Sunday, March 7, 2021

Chapter Seven of Seven

 Being There

An Autobiographical Account of My Life and Times at Glasgow EPB

William J. Ray


CHAPTER SEVEN - The End

So, I do have regrets, and my departure due to the unpopularity of doing my job by recommending actions to a board, based on the knowledge gained by my team, still stings...a lot. I spent the last 40 years head-over-heels in love with Glasgow. Being spurned by it is the unkindest cut of my life. I regret not being politically savvy enough to recognize the development of a new resentful and angry mentality of some in the community. Further, I am ashamed of being blindsided by the possibility that their discredited ideas and beliefs could be embraced by local elected officials. While this malady did not originate in Glasgow, I should have had my ear to the ground enough to predict its emergence. I am sorry for not setting a better example for my families and my supporters. In my position, it is not enough to talk the talk. I was supposed to make sure that my walk was successful, not just accurate. I cannot help but feel sorry for giving others the assurance that doing the right thing, would always save one from injustice; and that discovery would not always lead to implementation. I learned that being right can sometimes just not be enough. I can only hope that they learn from what I failed to accomplish and move forward with the resolve gained from experience.

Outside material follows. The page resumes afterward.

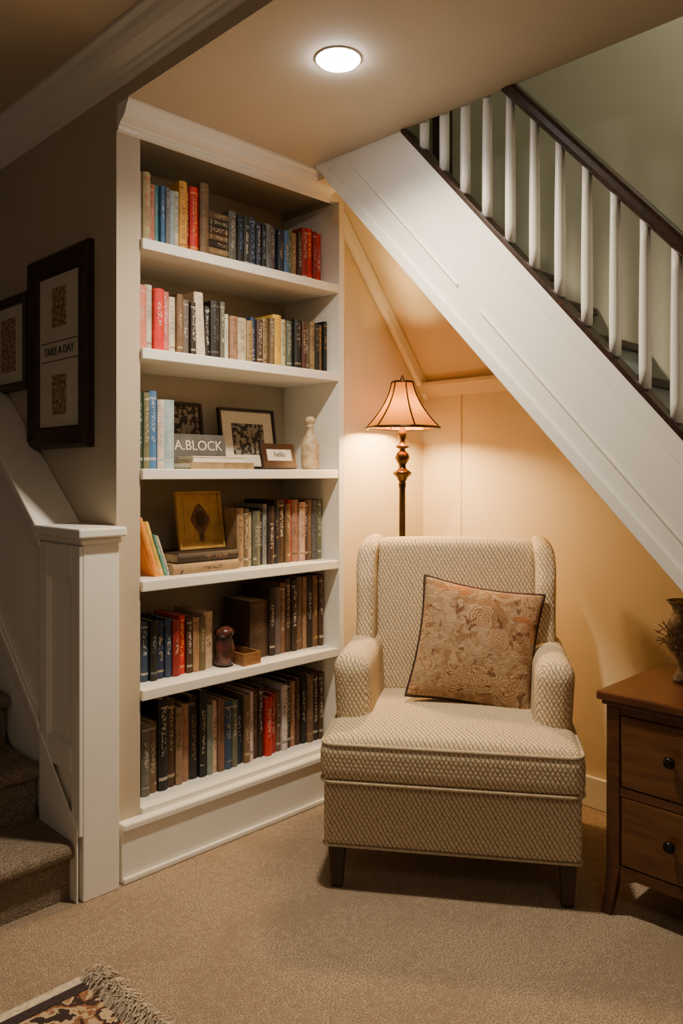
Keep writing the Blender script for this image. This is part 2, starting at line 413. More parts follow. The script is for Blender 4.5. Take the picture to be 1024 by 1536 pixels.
# ------------------------------------------------------------------ books
bk_v=[];bk_f=[];bk_c=[];bk_c2=[];bk_uv=[]
def bbox(x0,x1,y0,y1,z0,z1,T,col,col2,spine=False):
    b=len(bk_v)
    for x in (x0,x1):
        for y in (y0,y1):
            for z in (z0,z1): bk_v.append(T(x,y,z))
    for f in [(0,1,3,2),(4,6,7,5),(0,4,5,1),(2,3,7,6),(0,2,6,4),(1,5,7,3)]:
        bk_f.append(tuple(b+i for i in f)); bk_c.append(col); bk_c2.append(col2); bk_uv.append([(0,0)]*4)
def book(x,y,z,w,h,d,col,col2,lean=0,flat=False,spinef=None):
    if flat:
        def T(a,b,c): return (x+c, y+b, z+a)
    else:
        def T(a,b,c): return (x+a+lean*c, y+b, z+c)
    cv=.003
    page=(.50,.42,.29)
    bbox(0,cv,.004,d,0,h,T,col,col2); bbox(w-cv,w,.004,d,0,h,T,col,col2)
    bbox(cv,w-cv,.008,d-.005,.003,h-.004,T,page,page)
    n=5; b=len(bk_v); bulge=min(.007,w*.2)
    prof=[(w*i/n, .004-bulge*math.sin(math.pi*i/n)) for i in range(n+1)]
    for (a,bb) in prof:
        bk_v.append(T(a,bb,0)); bk_v.append(T(a,bb,h))
    for i in range(n):
        bk_f.append((b+2*i,b+2*i+2,b+2*i+3,b+2*i+1)); bk_c.append(col); bk_c2.append(col2)
        bk_uv.append([(i/n,0.001),((i+1)/n,0.001),((i+1)/n,1),(i/n,1)])
    bk_f.append(tuple(b+2*i+1 for i in range(n+1))); bk_c.append(col); bk_c2.append(col2); bk_uv.append([(0,0)]*(n+1))
    bk_f.append(tuple(b+2*i for i in range(n+1))); bk_c.append(col); bk_c2.append(col2); bk_uv.append([(0,0)]*(n+1))
PAL=dict(w=(.66,.60,.49),c=(.58,.45,.27),y=(.85,.50,.07),o=(.80,.30,.03),r=(.62,.022,.015),R=(.32,.018,.014),p=(.60,.19,.15),
 b=(.08,.21,.42),l=(.33,.48,.58),n=(.018,.028,.065),N=(.03,.055,.12),k=(.012,.011,.011),g=(.13,.12,.10),G=(.035,.05,.035),
 t=(.33,.21,.105),T=(.18,.105,.052),B=(.075,.036,.018),D=(.033,.019,.012),e=(.10,.36,.33),v=(.17,.175,.08),s=(.20,.22,.21))
def row(x0,x1,z,spec,y=2.345,dmax=.20,jit=.010,hs=1.0):
    tot=sum(s[1] for s in spec); sc=(x1-x0)/tot; x=x0
    for s in spec:
        k,w,h=s[0],s[1]*sc,s[2]*hs; a=s[3] if len(s)>3 else ('w' if sum(PAL[k])<.9 else 'D')
        ln=s[4] if len(s)>4 else 0
        if k=='_': x+=w; continue
        col=tuple(c*random.uniform(.85,1.15) for c in PAL[k])
        a2=tuple(.7*c+.3*d for c,d in zip(PAL[a],PAL[k]))
        h=h+random.uniform(-.008,.006)
        book(x+.0008,y+random.uniform(-jit,jit),z+.0005,w-.0016,h,random.uniform(dmax-.04,dmax),col,a2,ln)
        x+=w
PAL['_']=(0,0,0)
z=SH[0]
row(1.36,1.655,z,[('w',26,.235,'y'),('c',26,.232,'r'),('p',22,.205,'w'),('e',16,.21,'w'),('b',16,.20,'w'),('s',16,.208,'w'),('l',22,.198,'w'),('w',16,.20,'b'),('y',30,.245,'R'),('R',12,.225,'y'),('r',34,.232,'y'),('T',34,.25,'t')],y=2.335,hs=1.07)
zz=z+.0005
for th,cc in ((.03,'B'),(.024,'t'),(.028,'D'),(.022,'T'),(.03,'B'),(.026,'G'),(.024,'T')):
    book(1.662,2.34,zz,th-.001,.088,.19,PAL[cc],PAL['c'],flat=True); zz+=th
row(1.755,2.235,z,[('g',30,.19),('k',24,.185,'b'),('G',22,.18),('n',26,.182,'l'),('n',20,.178),('k',18,.175,'l'),('s',26,.178,'D'),('g',22,.176),('n',24,.17,'c'),('b',22,.178,'y'),('v',20,.18),('t',22,.182,'w'),('B',18,.19),('R',26,.20),('r',24,.205,'y'),('R',18,.20),('r',22,.195)],hs=1.10)
z=SH[1]
row(1.36,2.237,z,[('p',30,.21,'w'),('w',22,.215,'R'),('r',30,.21,'w'),('p',20,.2,'w'),('w',20,.19),('T',20,.20,'c'),('g',22,.185),('D',18,.18),('w',30,.22,'c',-.05),('k',18,.175),('k',34,.205,'g'),('g',16,.20),('w',14,.16),('t',28,.165,'D'),('c',34,.16,'T'),('t',22,.155,'B'),('N',18,.17,'c'),('B',24,.165),('t',22,.17,'D'),('T',18,.185),('y',34,.195,'t'),('c',20,.19,'k'),('_',4,.1),('g',22,.185),('k',28,.195,'t'),('B',20,.19,'c'),('g',18,.185),('t',20,.19,'D'),('k',18,.19,'t'),('T',18,.195,'o'),('k',14,.2,'o')],y=2.325,hs=1.05)
z=SH[2]
row(1.365,1.515,z,[('G',24,.26,'l'),('v',22,.262,'w'),('b',28,.268,'w'),('w',26,.245,'b'),('l',40,.24,'w')],y=2.33,jit=.004)
z=SH[3]
row(1.435,1.500,z,[('o',22,.20,'y',-.34),('y',20,.185,'w',-.34),('e',12,.15,'w',-.36),('w',14,.135,'b',-.36)],y=2.33,jit=.003,dmax=.14)
book(1.495,2.315,z+.0005,.036,.285,.19,PAL['t'],PAL['D'],flat=True)
book(1.52,2.32,z+.0375,.034,.26,.18,PAL['D'],PAL['T'],flat=True)
row(1.79,2.235,z,[('t',26,.215,'D'),('T',22,.21),('c',14,.2,'B'),('g',30,.205),('k',14,.215),('s',18,.22,'k'),('D',26,.215),('k',22,.235,'t'),('B',28,.235),('T',20,.23,'c'),('r',10,.235),('t',30,.235,'k'),('c',26,.232,'B'),('B',16,.23),('T',22,.235,'t'),('g',26,.236,'k'),('v',20,.235)],dmax=.21,hs=1.04)
z=SH[4]
row(1.36,1.69,z,[('n',26,.20,'s'),('N',24,.205),('k',22,.20,'s'),('n',26,.205,'c'),('N',20,.2),('R',24,.20,'c'),('r',22,.205,'y'),('B',20,.2),('t',22,.195,'B'),('T',20,.19,'c'),('c',30,.20,'B')])
row(1.86,2.235,z,[('B',70,.22,'T'),('D',24,.26),('g',22,.265,'T'),('T',22,.28),('B',22,.285,'c'),('D',24,.29),('T',26,.295,'t'),('t',16,.29,'B'),('D',26,.30),('T',24,.295,'y'),('B',20,.30)],dmax=.21)
z=.21
row(1.36,2.235,z,[('G',22,.22,'s'),('g',26,.25,'w'),('T',26,.24),('k',30,.31,'w'),('B',26,.31,'c'),('t',22,.27,'B'),('t',26,.275,'R'),('k',30,.30,'t'),('k',24,.31,'c'),('s',20,.26,'b'),('c',16,.26),('T',24,.27,'D'),('N',26,.255,'c'),('g',20,.25),('n',24,.24),('T',22,.26,'c'),('w',14,.265),('B',24,.27,'t'),('D',20,.27),('r',26,.22,'w'),('R',22,.23,'c'),('T',18,.24),('w',22,.255,'k'),('D',22,.265),('t',18,.26),('B',22,.27,'c'),('k',20,.275),('T',26,.28,'t'),('D',22,.275),('B',20,.28)],dmax=.22)
me=bpy.data.meshes.new('books'); me.from_pydata(bk_v,[],bk_f); me.update()
me.uv_layers.new(name='UVMap'); me.color_attributes.new('Col','FLOAT_COLOR','CORNER'); me.color_attributes.new('Col2','FLOAT_COLOR','CORNER')
f1=[];f2=[];f3=[]
for p,c,c2,uvs in zip(me.polygons,bk_c,bk_c2,bk_uv):
    assert len(uvs)==p.loop_total
    for j in range(p.loop_total):
        f1+= [*c,1]; f2+=[*c2,1]; f3+=list(uvs[j])
me.color_attributes['Col'].data.foreach_set('color',f1)
me.color_attributes['Col2'].data.foreach_set('color',f2)
me.uv_layers['UVMap'].data.foreach_set('uv',f3)
me.materials.append(M_books)
link(bpy.data.objects.new('books',me))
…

I did not mean for this to be so long. But I left out a lot of stuff about those 40 years, so maybe this should become a book. I left out the part where my blood children were born, grew up in Glasgow, and went on to make me the proudest Father ever known. I also left out a lot about the 124 other children – the total that worked with me during those years. I consider them my family too, and I am really going to miss them. I am a committed introvert (true, I swear), so it has always been hard for me to let both of my families know just how dear they are to me. Way back in 1984, when I was new to the EPB job, I discovered it was much easier for me to communicate my feelings to the team in writing. To make those writings personal, I began observing everyone’s employment anniversary by putting my feelings about them into a hand-written note. I guess I chose that method because I am always moved by a hand-written note from a friend, so I hoped the work family would feel the same. During my tenure at EPB, I wrote a lot of those notes – an amount commensurate to the love I have for my team. They are important to me. I believe those notes were important to my precious team, and I am really going to miss that process of making sure they know how much I care for them. 

I do not want to fail to mention a couple of stalwart Board members who, in my mind, qualify for mention like those I have already bestowed upon several other community leaders I got to work with. John “Tag” Taylor and Libby Pruitt Short joined the Board when the battle was already raging. They do not have the years of experience of some of the citizens I mentioned above, but they were quick studies and refused to accept the popular beliefs about me, my team, the rate design we created, or the sustainability discoveries we made. They might have had the toughest job of all of those who came before them, and they did that job with conscience, study, and honor. I salute them.

As mentioned earlier, I was born in Glasgow and came back to Glasgow in 1983, mainly because of the rotten political environment that existed in Bowling Green at the time. I did not intend to stay in Glasgow a long time. Over the years, there were many offers of bigger jobs and equally bigger salaries, but I just never could come up with a complaint about my job at Glasgow EPB that was big enough to give me a reason to leave. I also loved the way Glasgow was growing and changing, and that I was a part of that transformation. All of the friends I have now, and hold dear, came as a result of my time at Glasgow EPB, and the gravity created by those friends held me to Glasgow. Most of all, I loved the team that I worked with, and I still do. While I still have not found a good reason to leave, it seems that my departure is the will of the majority. While I refused to grant their wish without a fight (I’m not throwing away my shot!), sheer numbers and the clear intention of a majority of Glasgow’s voters made it certain they would prevail. So, with this narrative I bid you adieu, with my heartfelt thanks for letting me spend my life trying to make the world, starting right here in Glasgow, better. I know those who befriended me in Glasgow made my world better.

It is neither the calendar, nor the clock, that urges me to depart. Rather, it is the compass – pointing out the direction to destinations I crave – ethics, justice, and respect for science, that directs me to journey away from Glasgow EPB. This narrative should answer a lot of questions about my tenure in Glasgow, but one still remains – what comes next? Tomorrow the sun will rise. Who knows what the tide could bring?